Climate Change-Induced Migration and Sustainable Development: Policy Analysis and Adaptation Strategies in the Context of Georgia
Abstract
This study investigates climate change-induced migration as a structural impediment to achieving the Sustainable Development Goals (SDGs) in Georgia, evaluating the transition of state policy from reactive crisis management toward proactive adaptive frameworks.
Using a mixed-methods design, the analysis draws on quantitative data from 1,846 households across 30 municipalities and 176 villages, supplemented by 45 semi-structured interviews with local officials and a critical review of Decree ?779 and the 2014 State Strategy.

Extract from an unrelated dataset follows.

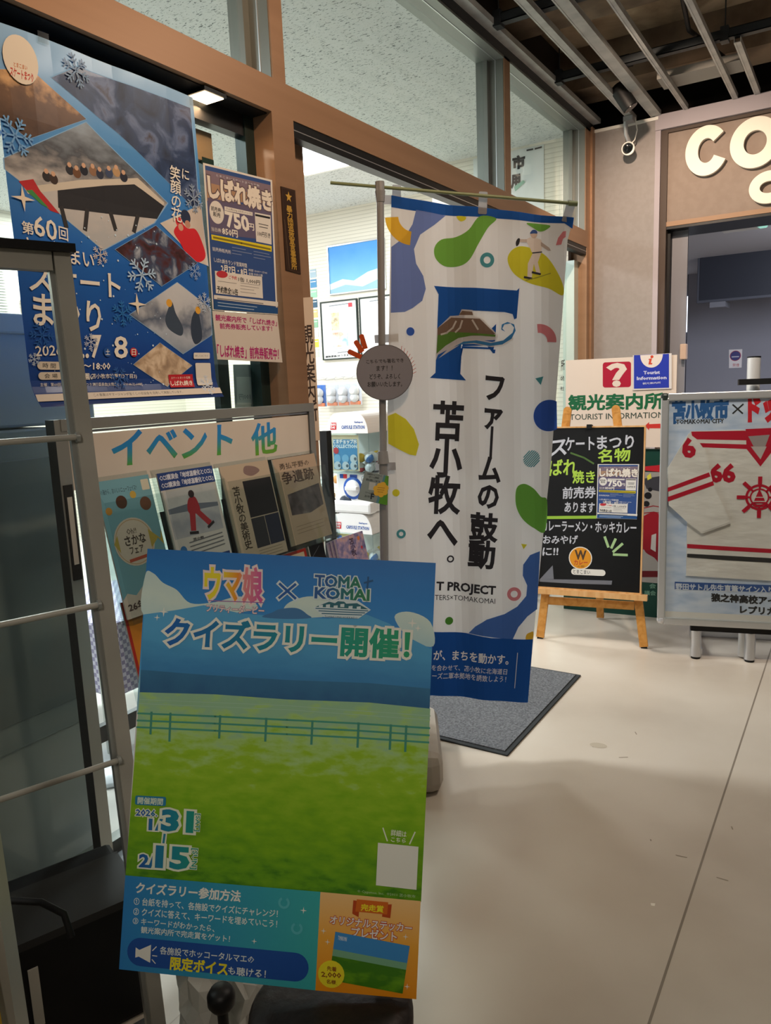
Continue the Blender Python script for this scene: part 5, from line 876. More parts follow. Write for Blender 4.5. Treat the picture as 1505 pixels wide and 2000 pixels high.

Grounded in institutional inertia theory, the findings reveal a "policy paradox": state intervention-a 30,000 GEL cap for physical relocation-precipitates agrarian decapitalization. 72% of resettled households lack sufficient agricultural land, while 54% experience secondary, involuntary urbanization. Thus, current policies facilitate the spatial transposition of poverty from disaster-prone regions to urban peripheries rather than mitigating vulnerability.
The paper identifies systemic dysfunction in multi-level governance and information asymmetries between central and municipal authorities as key barriers to climate resilience. Recommendations include financial indexation, agrarian reintegration packages, and enhanced municipal fiscal autonomy. The analytical framework offers scalable insights for other transition economies facing climate-induced demographic shifts.
Keywords: Climate Change; Eco-migration; Sustainable Development Goals; Policy Analysis; Institutional Inertia; Georgia.